Of all the six categories, the Aloof User is easily the hardest to define; which is exactly what they are  hoping for. The Aloof User is characterised by a lack of full conformity to any one of the previous five categories, as they believe that they are far too complex and layered to be defined in such a way. Instead, they dip in and out of each category at their leisure, showing some characteristics of each one, but never fully immersing themselves in any. Some have labelled the Aloof User as being a true force of individuality, but many have interpreted them as being cowards – obsessed with social status and how they are perceived to the point where their fear has paralysed them, and forced them to wander in a perpetual no-man’s-land, devoid of any true passion or purpose.
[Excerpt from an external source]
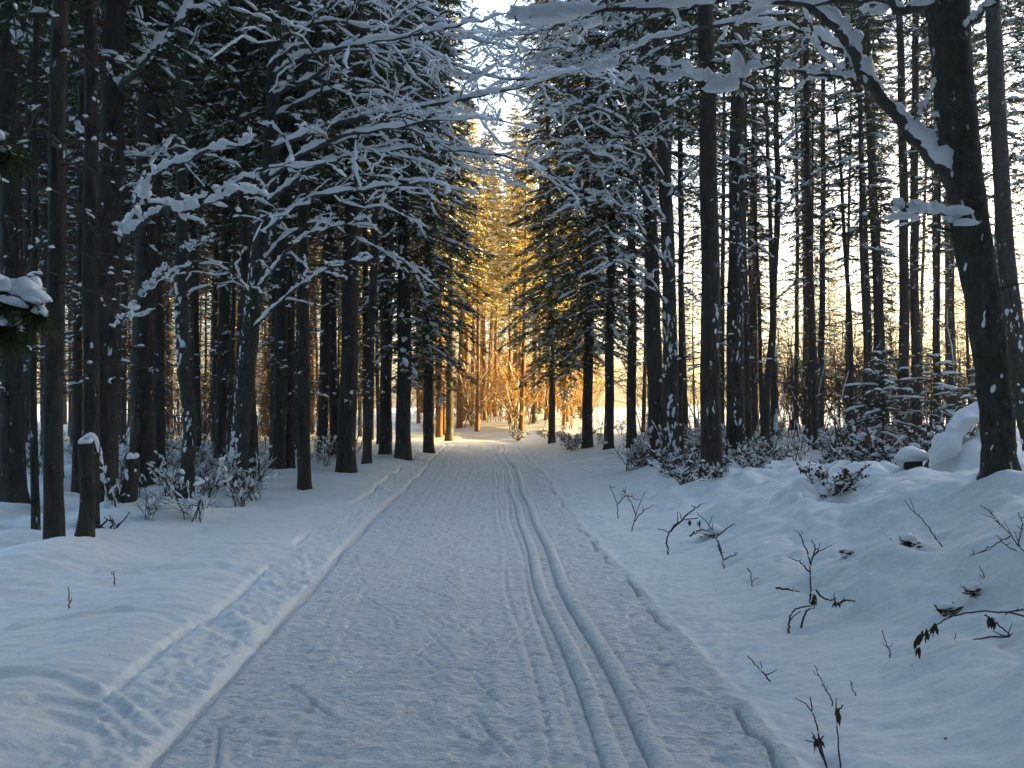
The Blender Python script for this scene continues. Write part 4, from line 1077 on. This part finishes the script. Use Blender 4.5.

Hopefully, these categories will make your whole Twitter experience somewhat of a smoother ride. It’s really not as terrible of a place as people say. So, next time you’re forced to listen to GenericTalkShowFM on your commute, and you hear DJ Pale & Middle Aged ranting on about how the chaos and cacophony of Twitter is going to bring the end of Western civilisation as we know it, remember what I’ve told you. Ring up the station, tell your man to relax and go back to minimising the financial plights of millennials by rattling off a few avocado jokes, and let everyone know about what this article has taught you. How could the apocalypse possibly be brought about by a pack of Goths and Stans? Anyway, the horsemen will be coming in fours, not sixes.